LAST MONTH'S QUESTION
In working with a client, you come to find out that they are stealing from their corporation. They say, "Just between us, I've been able to turn in $250 a month for the past year of receipts that I just made up. The dollar amount is so small that no one has caught on to what I've been doing." What do you do now?
Here are comments from Shary Raske, president of The Corporate Muse:
If someone said this to me, my response would be, "Just between you and me, I think by you telling me you're ready to stop this nonsense. First of all it's stealing, and secondly if you're doing something that you know is wrong, it's probably effecting how you feel about yourself. So you tell me how you are going to stop. You tell me how you are going to pay back your employer, then I'll tell you what I'm going to do."

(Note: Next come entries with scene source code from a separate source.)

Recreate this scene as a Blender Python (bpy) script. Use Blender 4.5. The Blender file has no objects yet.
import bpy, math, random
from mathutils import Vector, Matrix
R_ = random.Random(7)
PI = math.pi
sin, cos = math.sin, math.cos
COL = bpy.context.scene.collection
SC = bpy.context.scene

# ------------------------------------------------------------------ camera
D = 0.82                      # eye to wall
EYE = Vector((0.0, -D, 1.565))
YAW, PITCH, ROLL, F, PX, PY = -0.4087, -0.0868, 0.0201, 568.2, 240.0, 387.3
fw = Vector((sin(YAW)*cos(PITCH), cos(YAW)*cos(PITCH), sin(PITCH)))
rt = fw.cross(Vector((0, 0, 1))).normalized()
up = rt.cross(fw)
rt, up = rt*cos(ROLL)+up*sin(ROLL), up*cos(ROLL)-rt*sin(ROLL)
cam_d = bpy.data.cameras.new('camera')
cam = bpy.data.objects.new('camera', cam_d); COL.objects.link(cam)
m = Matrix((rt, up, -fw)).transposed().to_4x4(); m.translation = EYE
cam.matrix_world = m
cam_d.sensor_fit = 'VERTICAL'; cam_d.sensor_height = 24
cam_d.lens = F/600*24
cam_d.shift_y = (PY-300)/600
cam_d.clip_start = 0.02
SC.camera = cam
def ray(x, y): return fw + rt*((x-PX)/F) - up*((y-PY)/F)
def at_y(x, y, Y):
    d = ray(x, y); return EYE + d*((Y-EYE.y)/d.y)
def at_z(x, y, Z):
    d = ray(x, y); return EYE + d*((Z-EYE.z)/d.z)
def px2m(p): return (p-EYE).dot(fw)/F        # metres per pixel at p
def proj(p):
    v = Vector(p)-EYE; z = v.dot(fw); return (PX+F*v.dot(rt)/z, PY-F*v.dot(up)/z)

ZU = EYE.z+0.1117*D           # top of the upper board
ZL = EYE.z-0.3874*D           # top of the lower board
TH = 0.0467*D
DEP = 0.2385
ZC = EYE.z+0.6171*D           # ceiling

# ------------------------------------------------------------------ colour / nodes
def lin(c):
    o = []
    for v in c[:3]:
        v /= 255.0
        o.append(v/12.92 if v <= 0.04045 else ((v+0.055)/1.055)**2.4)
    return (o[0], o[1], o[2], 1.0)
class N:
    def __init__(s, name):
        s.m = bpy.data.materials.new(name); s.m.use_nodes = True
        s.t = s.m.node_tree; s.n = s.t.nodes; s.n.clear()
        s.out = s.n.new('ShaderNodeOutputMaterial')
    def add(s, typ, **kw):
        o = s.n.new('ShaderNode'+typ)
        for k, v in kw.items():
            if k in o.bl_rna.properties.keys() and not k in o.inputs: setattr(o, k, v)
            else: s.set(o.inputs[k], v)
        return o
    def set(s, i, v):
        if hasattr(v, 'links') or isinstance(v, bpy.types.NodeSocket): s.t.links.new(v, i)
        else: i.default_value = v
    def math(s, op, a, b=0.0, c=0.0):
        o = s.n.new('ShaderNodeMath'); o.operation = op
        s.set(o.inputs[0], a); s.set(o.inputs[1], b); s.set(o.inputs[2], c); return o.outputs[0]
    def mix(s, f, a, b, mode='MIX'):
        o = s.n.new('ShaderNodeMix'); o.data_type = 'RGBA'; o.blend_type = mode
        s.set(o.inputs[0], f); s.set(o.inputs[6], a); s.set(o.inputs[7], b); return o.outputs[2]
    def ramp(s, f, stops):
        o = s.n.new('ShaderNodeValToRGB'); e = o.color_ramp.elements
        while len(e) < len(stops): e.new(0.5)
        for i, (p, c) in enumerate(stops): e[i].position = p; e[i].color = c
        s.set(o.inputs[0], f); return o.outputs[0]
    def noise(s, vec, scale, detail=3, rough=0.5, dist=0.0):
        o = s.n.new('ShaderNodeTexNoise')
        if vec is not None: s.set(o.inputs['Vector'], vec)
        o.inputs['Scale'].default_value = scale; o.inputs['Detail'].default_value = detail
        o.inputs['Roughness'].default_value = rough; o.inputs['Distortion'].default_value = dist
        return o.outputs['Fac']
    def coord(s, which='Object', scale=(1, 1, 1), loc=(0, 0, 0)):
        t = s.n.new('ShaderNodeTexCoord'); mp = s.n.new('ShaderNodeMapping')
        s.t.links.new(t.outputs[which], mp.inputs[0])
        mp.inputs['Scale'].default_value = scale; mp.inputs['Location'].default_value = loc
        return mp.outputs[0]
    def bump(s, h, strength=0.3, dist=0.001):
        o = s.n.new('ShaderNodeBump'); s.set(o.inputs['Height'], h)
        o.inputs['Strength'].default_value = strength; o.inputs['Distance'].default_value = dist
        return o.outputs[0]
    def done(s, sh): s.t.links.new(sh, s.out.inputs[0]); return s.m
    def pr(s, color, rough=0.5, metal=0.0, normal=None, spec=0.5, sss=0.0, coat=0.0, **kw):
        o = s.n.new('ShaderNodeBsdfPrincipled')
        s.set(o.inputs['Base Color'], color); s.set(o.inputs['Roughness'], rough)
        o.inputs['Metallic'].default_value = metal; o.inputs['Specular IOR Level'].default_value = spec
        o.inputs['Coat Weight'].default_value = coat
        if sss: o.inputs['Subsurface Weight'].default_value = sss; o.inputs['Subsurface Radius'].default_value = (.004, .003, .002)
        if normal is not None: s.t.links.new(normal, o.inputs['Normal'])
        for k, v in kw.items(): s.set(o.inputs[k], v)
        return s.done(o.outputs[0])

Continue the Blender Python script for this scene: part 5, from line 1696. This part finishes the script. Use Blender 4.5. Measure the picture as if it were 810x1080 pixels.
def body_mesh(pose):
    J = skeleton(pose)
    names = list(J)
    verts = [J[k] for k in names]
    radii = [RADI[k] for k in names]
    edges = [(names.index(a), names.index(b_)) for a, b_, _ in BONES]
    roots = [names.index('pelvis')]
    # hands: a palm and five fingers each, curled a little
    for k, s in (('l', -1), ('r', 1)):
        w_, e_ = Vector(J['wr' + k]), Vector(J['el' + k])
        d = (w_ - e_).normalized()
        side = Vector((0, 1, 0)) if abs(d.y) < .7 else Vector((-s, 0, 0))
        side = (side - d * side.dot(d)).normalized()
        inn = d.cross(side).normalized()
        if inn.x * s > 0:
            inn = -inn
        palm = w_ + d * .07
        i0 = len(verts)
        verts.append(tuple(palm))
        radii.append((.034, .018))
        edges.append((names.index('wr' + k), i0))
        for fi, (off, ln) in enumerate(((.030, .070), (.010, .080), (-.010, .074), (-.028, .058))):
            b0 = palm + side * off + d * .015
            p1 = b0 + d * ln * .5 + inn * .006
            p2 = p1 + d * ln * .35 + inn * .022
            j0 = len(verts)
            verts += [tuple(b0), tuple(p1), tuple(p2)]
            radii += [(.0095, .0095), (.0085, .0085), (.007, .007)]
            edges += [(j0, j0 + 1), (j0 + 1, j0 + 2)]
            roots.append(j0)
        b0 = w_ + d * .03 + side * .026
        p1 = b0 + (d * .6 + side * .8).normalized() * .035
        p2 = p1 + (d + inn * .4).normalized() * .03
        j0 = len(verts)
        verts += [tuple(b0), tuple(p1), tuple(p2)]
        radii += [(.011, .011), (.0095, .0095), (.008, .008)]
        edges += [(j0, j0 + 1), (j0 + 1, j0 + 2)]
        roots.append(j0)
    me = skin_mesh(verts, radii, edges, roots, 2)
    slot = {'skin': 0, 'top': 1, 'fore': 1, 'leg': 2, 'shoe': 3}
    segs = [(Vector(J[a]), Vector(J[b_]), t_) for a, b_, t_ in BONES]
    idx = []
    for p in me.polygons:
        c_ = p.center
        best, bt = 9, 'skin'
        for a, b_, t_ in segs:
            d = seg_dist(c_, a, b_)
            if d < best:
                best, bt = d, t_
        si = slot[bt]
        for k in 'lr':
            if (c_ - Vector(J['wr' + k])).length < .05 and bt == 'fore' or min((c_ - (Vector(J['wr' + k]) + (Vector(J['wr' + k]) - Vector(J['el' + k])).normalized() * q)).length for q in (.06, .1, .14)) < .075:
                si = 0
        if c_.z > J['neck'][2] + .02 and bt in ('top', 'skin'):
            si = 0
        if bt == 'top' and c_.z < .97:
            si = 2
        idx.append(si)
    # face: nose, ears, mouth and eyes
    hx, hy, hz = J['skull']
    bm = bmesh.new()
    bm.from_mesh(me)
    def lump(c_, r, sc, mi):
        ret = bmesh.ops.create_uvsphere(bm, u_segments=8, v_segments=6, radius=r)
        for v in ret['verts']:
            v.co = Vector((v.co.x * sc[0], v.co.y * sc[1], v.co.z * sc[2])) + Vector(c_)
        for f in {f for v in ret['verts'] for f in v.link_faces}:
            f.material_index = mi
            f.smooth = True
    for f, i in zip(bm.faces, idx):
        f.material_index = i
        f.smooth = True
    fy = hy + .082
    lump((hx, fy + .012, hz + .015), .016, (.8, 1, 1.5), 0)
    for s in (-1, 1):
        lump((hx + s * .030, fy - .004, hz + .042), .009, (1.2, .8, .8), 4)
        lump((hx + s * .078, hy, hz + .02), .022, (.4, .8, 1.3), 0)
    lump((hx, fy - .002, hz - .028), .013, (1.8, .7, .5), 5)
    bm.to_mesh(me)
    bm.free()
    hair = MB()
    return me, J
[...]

Here are comments from Rick Miller, Account Executive at Consolidated Communications Directories:
[Miller, Rick] I was just recently presented with a scenario much
like the one in this month's question. The person who approached me wasn't so much mis-appropriating funds as they were enjoying the rewards of a flaw in our payroll process that was allowing them to receive more pay than they were entitled to receive for certain contracts. I am in the same position as the person who told me about the extra compensation they were receiving, so I checked some of my past commission statements and I even found a few of my contracts where I was paid too much. Now I will admit, I was tempted not to say anything. But about a nano-second later I remembered that we are part of a publicly held company. So I knew that I should probably say something because this flaw in our process was, in essence, knocking dollars off of our bottom line. But at the same time I didn't want to get the person who brought this to my attention disciplined. After all the only thing they were actually guilty of was being quiet about the whole thing. So I brought my commission statements into my department supervisor's office and discussed the problem with them. This has all been done recently so we are still waiting.
So I guess the way I would handle the problem presented in the
question would be to warn the person who had confided in me about the consequences of their actions, and to tell them to guard against doing it anymore. Then I would talk to the necessary people to try and make employees more accountable for their expense report receipts. I would not try to get the person who confided in me fired, I would leave that up to that person. But I would try to make sure that no one else was able to siphon money from the company in that way.
First, I think both of these responses are valid and well thought out. My own response would be to say, "By telling me this you have not at all insured that I won't share it with others. I keep things confidential that are ethical and legal, not criminal behavior." Then I would use Shary's line about, "Tell me how you are going to handle this situation." If I was working with this person as an Executive Coach, I would refund them their money for the time remaining in our coaching relationship and move on. These are not the kinds of people I want to be associated with.